Annette Williams, the director of the UK Resource Centre for Women in Science, Engineering and Technology (UKRC), one of the organisations behind the new initiative, said that scientists needed to use television to get their message across.

"TV is a powerful medium," she said. "If current trends continue, by the age of 18 the average child will have spent more time watching TV than any other activity except sleep.

"And after leaving school, for the overwhelming majority of people in Britain, science is experienced almost wholly through television and broadcast media.

"We hope that this project will result in more female role models appearing in the media, capable of inspiring future scientists and engineers."

The meeting follows the publication of a damning report into the recruitment of women into science which concluded that, although there are now more women scientists than a generation ago, the increase had merely lifted the figures from "abysmal to very low".

The report, produced by the Public Awareness of Science and Engineering (Paws) Drama Fund, concluded that "little has changed over the past 20 years. What seems to be needed is a major change in attitude and culture."

It called for urgent action to be taken, including short-term measures to make female scientists more visible as role models and more accessible to television writers, to longer-term measures to improve the status and perception of science in society.

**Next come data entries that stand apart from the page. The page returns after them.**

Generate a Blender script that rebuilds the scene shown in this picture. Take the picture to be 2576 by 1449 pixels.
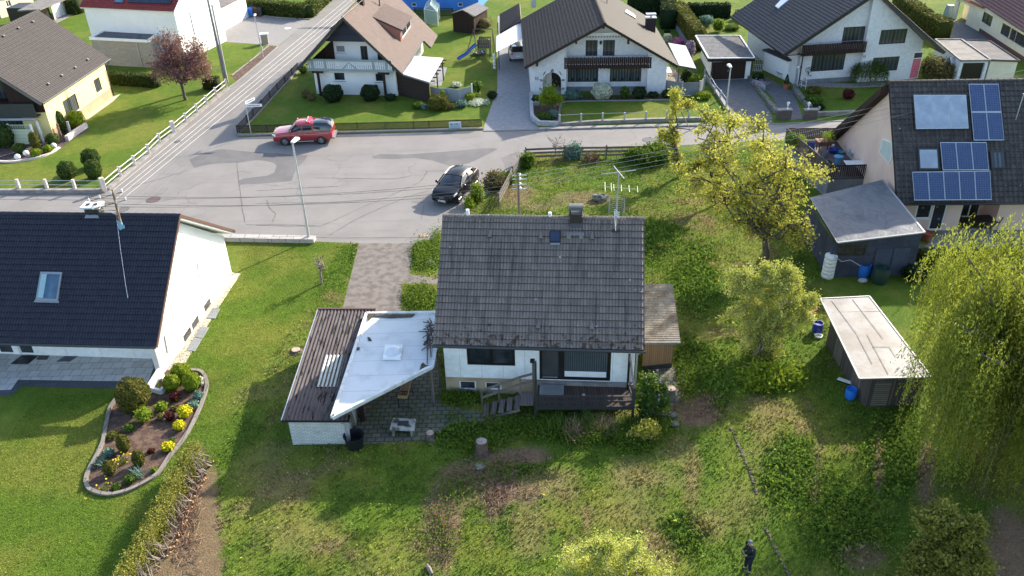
import bpy,math,random
import numpy as np
from mathutils import Vector
from mathutils.geometry import tessellate_polygon
for _o in list(bpy.data.objects):bpy.data.objects.remove(_o)
SC=bpy.context.scene
COL=SC.collection
rad=math.radians
FPX,TH,CH=2150.0,rad(31.5),26.5
RO=math.asin(100*math.tan(TH)/FPX)
_f=Vector((0,math.cos(TH),-math.sin(TH)))
_r=Vector((1,0,0));_u=Vector((0,math.sin(TH),math.cos(TH)))
_R=_r*math.cos(RO)-_u*math.sin(RO);_U=_u*math.cos(RO)+_r*math.sin(RO)
CAMP=Vector((0,0,CH))
cd=bpy.data.cameras.new('camera');cam=bpy.data.objects.new('camera',cd);COL.objects.link(cam)
from mathutils import Matrix
_m=Matrix(((_R.x,_U.x,-_f.x,0),(_R.y,_U.y,-_f.y,0),(_R.z,_U.z,-_f.z,CH),(0,0,0,1)))
cam.matrix_world=_m
cd.sensor_width=36;cd.lens=36*FPX/2576;cd.clip_end=3000;cd.clip_start=.5
SC.camera=cam
SUN_EL,SUN_AZ=rad(26.5),rad(43)
w=bpy.data.worlds.new('World');SC.world=w;w.use_nodes=True
nt=w.node_tree;bg=nt.nodes['Background']
sky=nt.nodes.new('ShaderNodeTexSky');sky.sky_type='NISHITA';sky.sun_disc=False
sky.sun_elevation=SUN_EL;sky.sun_rotation=SUN_AZ;sky.air_density=1.0;sky.dust_density=1.5
nt.links.new(sky.outputs[0],bg.inputs[0]);bg.inputs[1].default_value=.15
sl=bpy.data.lights.new('sun','SUN');sl.energy=3.9;sl.angle=rad(.6);sl.color=(1,.91,.76)
so=bpy.data.objects.new('sun',sl);COL.objects.link(so)
sdir=Vector((math.cos(SUN_EL)*math.sin(SUN_AZ),math.cos(SUN_EL)*math.cos(SUN_AZ),math.sin(SUN_EL)))
so.rotation_euler=sdir.to_track_quat('Z','Y').to_euler();so.location=(0,40,60)
SC.view_settings.view_transform='Standard';SC.view_settings.look='None'
SC.view_settings.exposure=1.5;SC.view_settings.gamma=1
def ray(x,y):return _f*FPX+_R*(x-1288)-_U*(y-724.5)
def at(x,y,z=0.0):
 d=ray(x,y);return CAMP+d*((z-CH)/d.z)
def pr(p):
 q=Vector(p)-CAMP;k=q.dot(_f);return(1288+FPX*q.dot(_R)/k,724.5-FPX*q.dot(_U)/k)
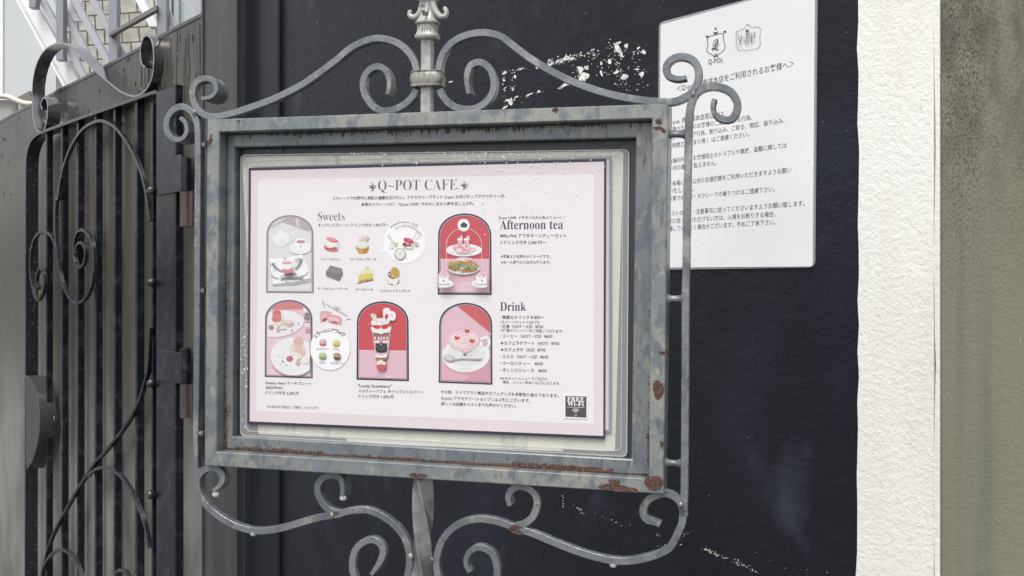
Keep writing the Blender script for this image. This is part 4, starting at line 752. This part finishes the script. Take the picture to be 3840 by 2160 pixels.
for x, y, rx, ry, c, ro in ((370, 940, 110, 40, 'c09a58', 8), (360, 860, 90, 30, 'cda25f', -6), (430, 890, 100, 34, 'a3ad7c', -4), (590, 965, 120, 38, 'b98a58', -4), (620, 920, 115, 34, '98a974', -6), (610, 870, 110, 34, 'c39161', 6), (440, 845, 80, 26, 'c39a6a', 0), (300, 920, 50, 26, 'b58a4f', 20), (500, 980, 40, 24, 'c59a68', 0)): p.E(x, y, rx, ry, c, ro, wob=.05, wn=9)
for i in range(60): p.E(random.uniform(320, 720), random.uniform(870, 950), random.uniform(8, 18), 7, random.choice(('8fa866', 'c8d3a4', 'b1c088', '6f8a4a', 'd9dfbf', 'c9a765')), random.uniform(-40, 40), 7)
for i in range(34): p.E(random.uniform(270, 720), random.choice((random.uniform(830, 870), random.uniform(945, 985))), random.uniform(10, 22), 7, random.choice(('d8b26f', 'a97b42', 'c58d5a', 'e0c08a')), random.uniform(-40, 40), 7)
for cx, s in ((205, -1), (800, 1)):
    p.E(cx+5, 1178, 160, 66, 'd0bfc8'); p.E(cx, 1170, 158, 64, 'eef0f1'); p.G([(cx-78, 1040), (cx+80, 1040), (cx+66, 1140), (cx+30, 1180), (cx-40, 1180), (cx-66, 1130)], 'f4f5f6', 3); p.E(cx+10, 1040, 84, 46, 'eeccd4'); p.E(cx+10, 1032, 70, 36, 'f3dadf')
    for dx, dy in ((-20, -6), (30, 6), (5, -30), (50, -14)): p.E(cx+dx, 1038+dy, 14, 8, 'b8707f')
    p.E(cx+8, 1125, 10, 12, '6a6d70'); p.L([(cx-100*s*-1-60*0, 1150), (cx+40*s*-1, 1178)], 9, 'c2c6c8') if False else p.L([(cx-110, 1165), (cx-40, 1185), (cx+95, 1178)], 9, 'b9bec1', 3)
mn.add('printed_photo', p, fr2)
# 5: pink latte
fr5, p = picture(V5, (110, 935, 105, 1348, 1378), '4c4258', '4a3f52', 'e6bfcc')
p.G([(380, 155), (950, 620), (950, 100), (380, 100)], 'd4626b'); p.L([(378, 155), (930, 600)], 8, 'eed3d8'); p.G([(560, 1200), (920, 960), (920, 1380), (300, 1380), (330, 1240)], 'db9fb0', 0); p.G([(140, 1060), (420, 1200), (600, 1240), (400, 1400), (140, 1400)], 'e3b0bf')
p.E(545, 945, 385, 270, 'd9a1b0', -3); p.E(530, 915, 372, 268, 'eef0f1', -3); p.E(535, 900, 300, 190, 'e3e5e7', -3); p.L([(750, 680), (850, 640), (890, 740), (820, 830), (740, 840)], 44, 'edeff0', 6); p.E(820, 740, 36, 46, 'd8b7c2')
p.G([(340, 700), (720, 700), (660, 860), (600, 950), (470, 950), (390, 850)], 'dadcdf', 4); p.G([(340, 700), (560, 700), (520, 950), (470, 950), (390, 850)], 'e9ebed', 4)
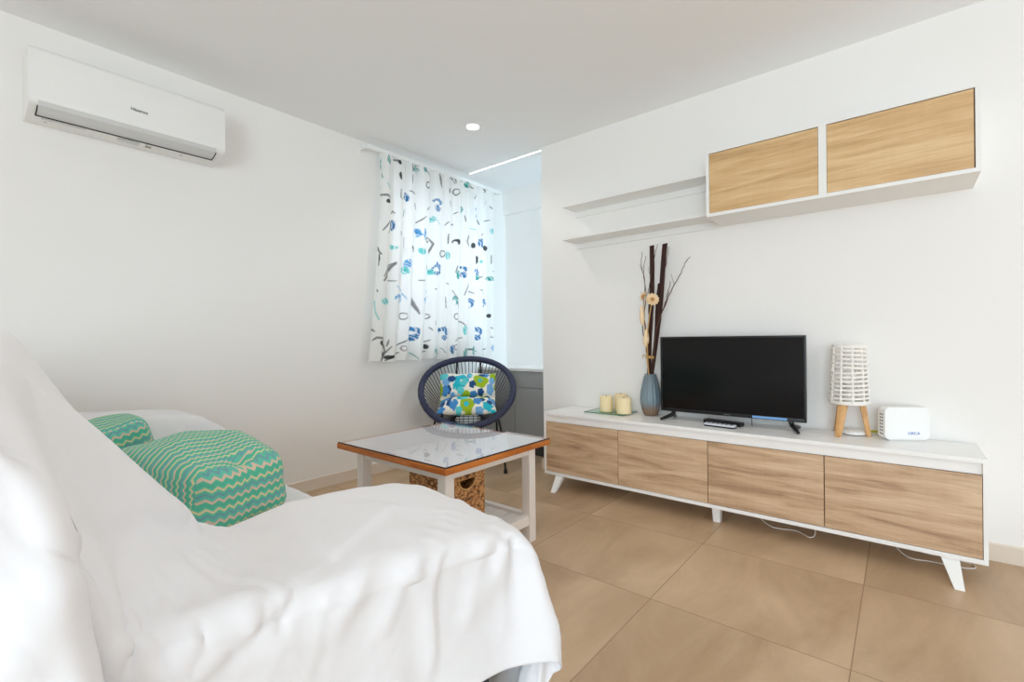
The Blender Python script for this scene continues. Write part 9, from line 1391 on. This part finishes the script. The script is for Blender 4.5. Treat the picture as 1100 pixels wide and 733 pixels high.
0,0,0,0,0,0,-1,1,0,-4,13,-35,-6,6,-5,0,0,1,-1,0,0,0,-1,1,0,0,0,0,1,0,-1,0,0,-1,0,0,0,0,1,-1,1,0,0,-1,0,0,0,1,-1,0,0,1,-1,0,0,0,0,0,0,0,0,0,0,0,0,1,-1,0,0,0,0,0,0,0,0,0,0,0,0,0,0,1,0,0,0,0,2,-1,0,1,1,0,
5,7,11,-2,0,0,0,0,0,0,0,0,0,0,-9,-6,9,8,-20,-13,0,1,-1,1,-1,-1,0,0,0,0,1,-1,1,0,0,0,1,-1,0,0,0,0,-1,0,0,0,0,0,0,1,-1,0,0,0,0,0,0,1,-1,0,0,0,0,0,0,0,0,0,0,0,0,0,0,0,0,0,0,0,0,0,0,0,0,0,0,0,0,0,1,0,-1,1,
2,0,0,-1,1,-3,1,4,16,6,-1,-1
]
tag(make_sheet(), 'large white cotton sheet draped over the whole sofa in loose folds', 'sofa throw')

# green zigzag cushions lying on the sheet
def cushion(name, label, loc, ax, ay, az, sx, sy, sz, dent=0, px=2.6, seed=0):
    """ax, ay, az: local axes (long, across, up)"""
    NU, NV = 72, 48
    bm = bmesh.new(); uvl = bm.loops.layers.uv.new('UVMap')
    A_, Bv, Cv = Vector(ax).normalized(), None, None
    Cv = (Vector(az) - A_*Vector(az).dot(A_)).normalized(); Bv = Cv.cross(A_)
    rng = random.Random(seed)
    def sgn(v, p): return math.copysign(abs(v)**p, v)
    grid = []
    for j in range(NV+1):
        ph = -PI/2+PI*j/NV; row = []
        for i in range(NU):
            th = 2*PI*i/NU
            e1, e2 = .46, .46
            x_ = sx*sgn(math.sin(ph), e1)
            y_ = sy*sgn(math.cos(ph), e1)*sgn(math.cos(th), e2)
            z_ = sz*sgn(math.cos(ph), e1)*sgn(math.sin(th), e2)
            # plump middle, pulled corners
            k = 1-.10*(abs(x_/sx)**2)
            z_ *= k; y_ *= 1-.05*(abs(x_/sx)**2)
            y_ *= 1 + .22*max(0, -z_/sz); x_ *= 1 + .04*max(0, -z_/sz)
            z_ += .010*math.sin(x_*19+seed)*max(0, z_/sz) + .006*math.sin(y_*31+x_*17)
            if dent:
                dd = math.exp(-(((x_+sx*.82)/.040)**2+((y_+sy*.05)/.045)**2+((z_-sz*.80)/.05)**2))
                x_ += dd*.035; z_ -= dd*.030
                cr = math.exp(-((y_-.01)/.012)**2)*max(0, (-x_/sx-.75)/.25)
                x_ += cr*.012
            row.append((bm.verts.new(Vector(loc)+A_*x_+Bv*y_+Cv*z_), x_, y_, z_, i, ph))
        grid.append(row)
    for j in range(NV):
        for i in range(NU):
            q = [grid[j][i], grid[j][(i+1) % NU], grid[j+1][(i+1) % NU], grid[j+1][i]]
            f = bm.faces.new([v[0] for v in q])
            ii = [i, i+1, i+1, i]
            for l, v, i_ in zip(f.loops, q, ii):
                # end faces carry level bands, the long side carries bands running across
                if q[0][1] < -sx*.80 and q[2][1] < -sx*.70: l[uvl].uv = (v[2], v[3])
                else: l[uvl].uv = ((v[3]+v[2])*1.3, v[1]*1.3)
    bmesh.ops.remove_doubles(bm, verts=bm.verts, dist=.0004)
    return tag(obj(name, bm, M['zigzag'], loc=loc, smooth='all'), label, 'cushion', 'green zigzag cushions on the sofa')
cushion('zigzag_cushion', 'larger green zigzag cushion in front, nearest the sofa arm', (.520, 1.725, .566), (-.26, .96, .085), (1, 0, 0), (-.05, 0, 1), .250, .160, .122, dent=1, seed=1)
cushion('zigzag_cushion', 'green zigzag cushion farther back, mostly hidden behind the larger one', (.385, 2.19, .610), (-.1, .99, .1), (1, 0, 0), (-.30, .1, 1), .100, .115, .120, seed=5)

# ================================================================== LIGHT
WORLD, L_BACK, L_SIDE, L_CURT, L_KITCH, L_SPOT, L_FILL, EXPO = 1.0, 190, 30, 9, 34, 10, 26, -0.22
w = bpy.data.worlds.new('sky'); SC.world = w; w.use_nodes = True
bg = w.node_tree.nodes['Background']; bg.inputs['Color'].default_value = (.74, .87, 1.0, 1); bg.inputs['Strength'].default_value = WORLD
def area(name, loc, look, sx, sy, power, rgb):
    l = bpy.data.lights.new(name, 'AREA'); l.shape = 'RECTANGLE'; l.size = sx; l.size_y = sy; l.energy = power; l.color = rgb
    o = bpy.data.objects.new(name, l); COL.objects.link(o); o.location = loc
    o.rotation_euler = Vector(look).to_track_quat('-Z', 'Z' if abs(look[2]) < .9 else 'Y').to_euler(); return o
area('daylight_terrace_door', (XB-.15, (BY0+BY1)/2, 1.08), (1, 0, 0), BY1-BY0, 2.1, L_BACK, (.76, .90, 1.0))
area('side_fill_light', ((RX0+RX1)/2, YR-.15, 1.08), (0, 1, 0), RX1-RX0, 2.1, L_SIDE, (.84, .93, 1.0))  # added fill behind the camera, evens out the room light
area('daylight_curtain_window', ((WX0+WX1)/2, YL+.35, 1.6), (0, -1, 0), 1.0, 1.2, L_CURT, (.74, .87, 1.0))
area('daylight_kitchen_window', (3.3, -.10, 1.5), (.05, 1, 0), .5, 1.4, L_KITCH, (.55, .80, 1.0))
l = bpy.data.lights.new('ceiling_spot_or_fill', 'SPOT'); l.energy = L_SPOT; l.spot_size = 2.4; l.spot_blend = .6; l.color = (1, .93, .84); l.shadow_soft_size = .04
o = bpy.data.objects.new('ceiling_spot_or_fill', l); COL.objects.link(o); o.location = (2.349, 2.276, ZC-.02)

l = bpy.data.lights.new('ceiling_spot_or_fill', 'SPOT'); l.energy = L_FILL; l.spot_size = 2.6; l.spot_blend = .8; l.color = (1, .96, .92); l.shadow_soft_size = .05  # added overhead fill with no fixture, brightens the sofa sheet
o = bpy.data.objects.new('ceiling_spot_or_fill', l); COL.objects.link(o); o.location = (.85, .80, ZC-.02)

# ================================================================== CAMERA
cam = bpy.data.cameras.new('camera'); cam.sensor_fit = 'HORIZONTAL'; cam.sensor_width = 36
cam.lens = 506.2765/1100*36; cam.clip_start = .02
co = bpy.data.objects.new('camera', cam); COL.objects.link(co)
yaw, pitch, roll = PI/4-.0938, -.0012, -.0103
F0 = Vector((math.cos(yaw), math.sin(yaw), 0)); R0 = Vector((math.sin(yaw), -math.cos(yaw), 0)); U0 = Vector((0, 0, 1))
F1 = F0*math.cos(pitch)+U0*math.sin(pitch); U1 = U0*math.cos(pitch)-F0*math.sin(pitch)
R2 = R0*math.cos(roll)+U1*math.sin(roll); U2 = U1*math.cos(roll)-R0*math.sin(roll)
mw = Matrix((R2, U2, -F1)).transposed().to_4x4(); mw.translation = Vector((0, 0, CAM_H))
co.matrix_world = mw
SC.camera = co
SC.view_settings.view_transform = 'Standard'; SC.view_settings.look = 'None'
SC.view_settings.gamma = 1; SC.view_settings.use_curve_mapping = False
SC.view_settings.exposure = EXPO
SC.cycles.use_denoising = True
SC.cycles.max_bounces = 12; SC.cycles.diffuse_bounces = 8; SC.cycles.transparent_max_bounces = 16
SC.cycles.caustics_reflective = False; SC.cycles.caustics_refractive = False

The Paws project, which is sponsored by UKRC and six other scientific organisations, was launched after widespread concern about the lack of young people, and particularly women, pursuing careers in science and technology.

Women are particularly under-represented in science, engineering and technology and account for just 8 per cent of the engineering workforce.

It is estimated that an additional 10,000 young people will be needed to fill engineering apprenticeships.

A lack of public understanding about jobs in science, engineering and technology is thought to be a large part of the problem. Television drama is recognised as one of the most powerful ways of changing perceptions.

Television producer Andrée Molyneux is optimistic. "The elements are there in science, engineering and technology for a writer to weave into a compelling narrative capable of attracting several million viewers," she said.